Celestial Battlefield: Russia’s Future in Space and the Lessons of the Ukraine War
Dr. Pavel Luzin
Forthcoming
Understanding Russia’s future in space and its views on celestial warfare has important policy implications for the United States and its NATO allies. Russia remains one of a handful of space-based superpowers capable of challenging the United States in space, viewing it as a strategic arena to contest and degrade U.S. superiority.
Russia and China are the only two peer competitors of the United States that can launch missiles capable of destroying American satellites as both countries retain counter-space technology. Since April 1961 when Yuri Gagarin became the first human to enter space, Russia has long regarded itself to be a dominant space power. Moscow is desperate to keep pace with the United States and other leading space powers and remains more determined than ever to challenge the United States in space. It is developing and launching its own military satellites during the past decade in a bid to continue improving its communication, early warning, reconnaissance, and strike capabilities. It also is relentlessly refining and improving its military capabilities in space, particularly in the field of anti-satellite weapons (ASAT) capabilities.
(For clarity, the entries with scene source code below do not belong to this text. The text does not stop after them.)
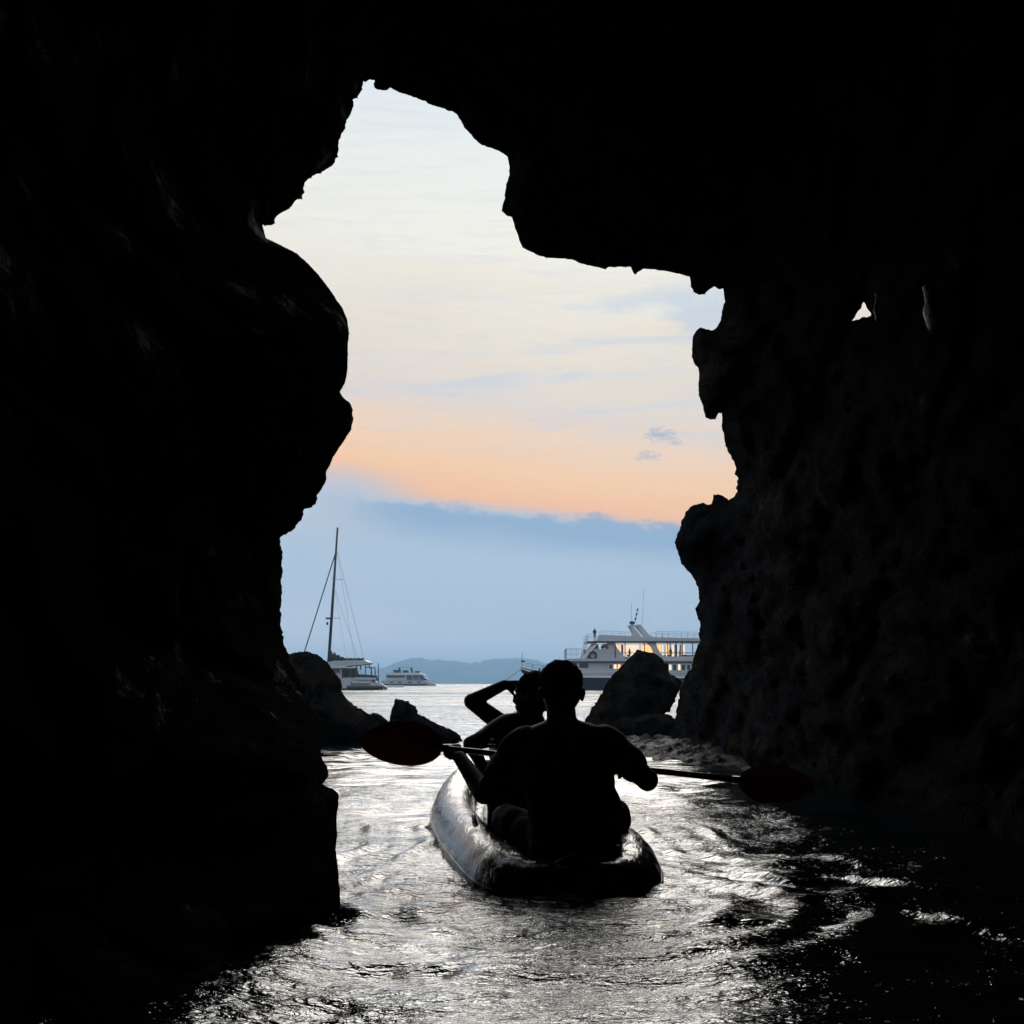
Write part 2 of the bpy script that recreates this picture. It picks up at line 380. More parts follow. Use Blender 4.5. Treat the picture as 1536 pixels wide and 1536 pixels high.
# ------------------------------------------------------------------ traced outlines (photograph pixels), each given its own distance
OPEN = [(512,1480),(511,1400),(510,1335),(508,1305),(506,1290),(504,1275),(506,1250),(505,1225),(508,1205),(508,1192),(500,1183),(488,1179),(484,1176),(493,1165),
(493,1157),(488,1145),(482,1135),(481,1110),(476,1085),(466,1058),(446,1015),(433,985),(428,970),(424,955),(421,930),(422,905),(425,890),(421,880),(424,865),(423,845),
(425,830),(421,815),(421,806),(426,803),(436,798),(447,787),(455,775),(457,765),(464,762),(473,757),(476,745),(482,735),(489,722),(490,705),(495,697),(502,683),
(512,668),(520,655),(527,645),(530,632),(529,615),(524,603),(514,595),(510,588),(517,576),(521,560),(522,535),(522,515),(524,500),(521,480),(514,462),(504,448),
(492,430),(478,412),(462,395),(445,380),(424,369),(410,362),(399,357),(396,346),(394,338),(404,339),(410,337),(414,325),(425,317),(437,312),(443,302),(452,298),
(457,288),(455,282),(460,272),(469,265),(478,261),(490,255),(500,246),(507,232),(510,222),(507,214),(511,206),(516,195),(522,178),(529,163),(532,158),(529,150),
(537,148),(543,134),(545,122),(549,124),(555,119),(562,120),(561,131),(567,135),(581,136),(585,132),(600,139),(622,146),(648,158),(665,163),(684,170),(690,180),
(700,196),(717,214),(735,222),(752,228),(761,236),(764,248),(763,262),(759,280),(756,300),(752,316),(758,322),(768,327),(772,340),(777,357),(784,371),(792,376),
(805,382),(816,386),(830,388),(845,388),(858,390),(870,395),(885,398),(900,402),(908,404),(915,401),(930,401),(946,401),(949,408),(953,412),(960,407),(965,403),
(980,405),(1000,407),(1018,411),(1034,415),(1037,430),(1040,438),(1048,442),(1058,442),(1063,435),(1071,430),(1080,434),(1085,433),(1086,445),(1087,453),(1083,465),
(1081,478),(1076,490),(1070,495),(1060,494),(1050,491),(1044,496),(1039,505),(1038,520),(1037,535),(1041,546),(1048,553),(1048,570),(1047,580),(1050,597),(1055,612),
(1058,627),(1066,630),(1073,629),(1078,620),(1083,620),(1083,640),(1086,660),(1092,678),(1100,693),(1105,705),(1102,712),(1106,718),(1105,733),(1107,737),(1098,745),
(1093,750),(1083,742),(1070,741),(1068,755),(1063,757),(1050,754),(1038,758),(1028,768),(1024,780),(1019,793),(1011,814),(1017,830),(1022,845),(1035,860),(1045,875),
(1048,890),(1048,900),(1043,912),(1046,925),(1050,935),(1048,950),(1050,960),(1045,970),(1040,985),(1037,1000),(1030,1010),(1025,1020),(1020,1035),(1016,1055),
(1013,1075),(1008,1088),(1002,1100),(994,1115),(985,1220),(760,1400)]
HOLE = [(1278,481),(1283,475),(1287,467),(1291,463),(1295,453),(1298,456),(1301,464),(1306,470),(1306,474),(1300,476),(1295,475),(1288,479)]

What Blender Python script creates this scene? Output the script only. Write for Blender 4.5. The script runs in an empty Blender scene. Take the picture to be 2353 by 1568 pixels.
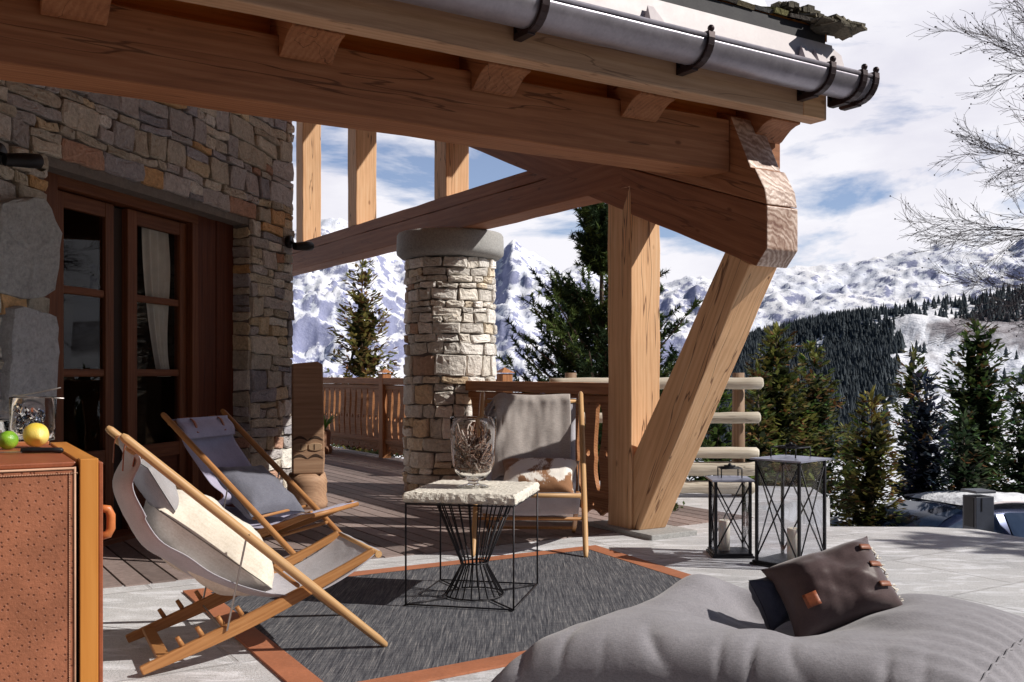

Russia demonstrated its military capabilities in space in 2021 when it conducted ASAT tests proving that the Kremlin remains still capable of challenging the United States despite its vast superiority in commercial and military-based space assets. Russian forces are capable of using temporary jamming against GPS and satellite communication signals like Starlink in chosen locations. Moscow seeks to develop its anti-satellite camouflage measures, especially against commercial optical satellites.
Russia seeks to keep pace with the United States through its civilian and military space programs by influencing the political, economic, and military environment where the U.S. conducts its space activity. Given the fact that Russia considers itself to be a Great Power, as well as being one of the leading space actors in the world, it openly flaunts its intentions to undermine U.S. global leadership and the rules-based global order. Despite two years of war in Ukraine and an array of sanctions imposed by the West, Russia continues to invest immense resources into its military program in space which shows no signs of dissipating. After three years of warfare in Ukraine Russia is also obtaining important lessons from the war which will affect its future military posture in space and these lessons learned have important repercussions for the US and its NATO allies.
Twice in the past year Congressman Mike Turner, Chairman of the House Intelligence Community has voiced his public concerns about the Russian threat to the United States in space indicating that President Putin has plans to conduct space operations against the United States, offering a rare glimpse at US concerns over the challenges Russia poses to American security interests in space. Given growing Congressional concern and that of the US intelligence community to Russian efforts to militarize space there is more urgency to the need to understand Russia's short and long-term space strategy, especially as it may threaten US military capabilities in space.
The Saratoga Foundation’s special project will shed light on Russia's trajectory as a space power and its evolving approach to celestial warfare. It will assess advances in Russian space technologies and industrial development despite Western sanctions and offer policy suggestions on how the US can act more proactively in the face of the Russian threat.